Large eddy simulation of turbulent spray combustion

Abstract The two-phase filtered mass density function (FMDF) method is employed for large eddy simulation (LES) of high speed evaporating and combusting n-heptane sprays using simple (global) and complex (skeletal) chemical kinetic mechanisms. The resolved fluid velocity and pressure fields are obtained by solving the filtered compressible Navier–Stokes equations with high-order Eulerian finite difference methods. The liquid spray and gas scalar (temperature and species mass fractions) fields are both obtained by Lagrangian stochastic models. The chemistry calculation is accelerated by incorporating the parallel in situ adaptive tabulation (ISAT) method. There are two-way interactions among Eulerian and Lagrangian fields. Simulations of evaporating sprays with and without combustion indicate that the two-phase LES/FMDF results are consistent and compare well with the available experimental data at different gas temperatures and oxygen concentrations.

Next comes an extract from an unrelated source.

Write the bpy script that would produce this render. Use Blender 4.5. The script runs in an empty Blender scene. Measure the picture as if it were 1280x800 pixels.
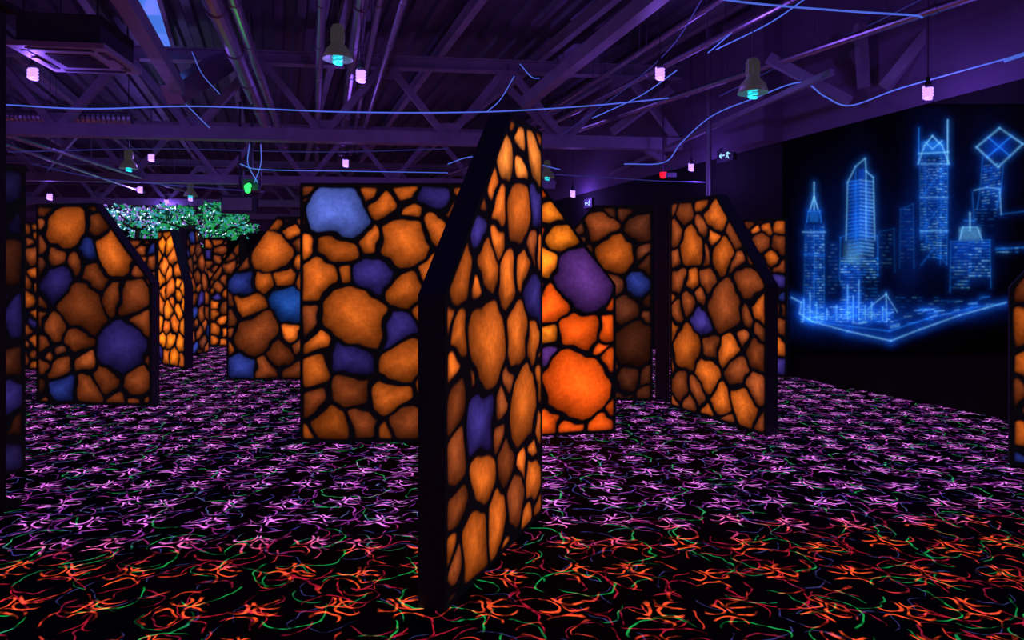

The spray controlled flame tends to move away from a diffusion flame structure toward a premixed one as the oxygen concentration decreases and/or the ambient gas temperature increases because of changes in spray-induced turbulence and mixing. The LES/FMDF results for ignition delay show more sensitivity to the chemical kinetic model at lower gas temperatures due to slower reaction and stronger turbulence–chemistry interactions. The liftoff length is less sensitive to the kinetics.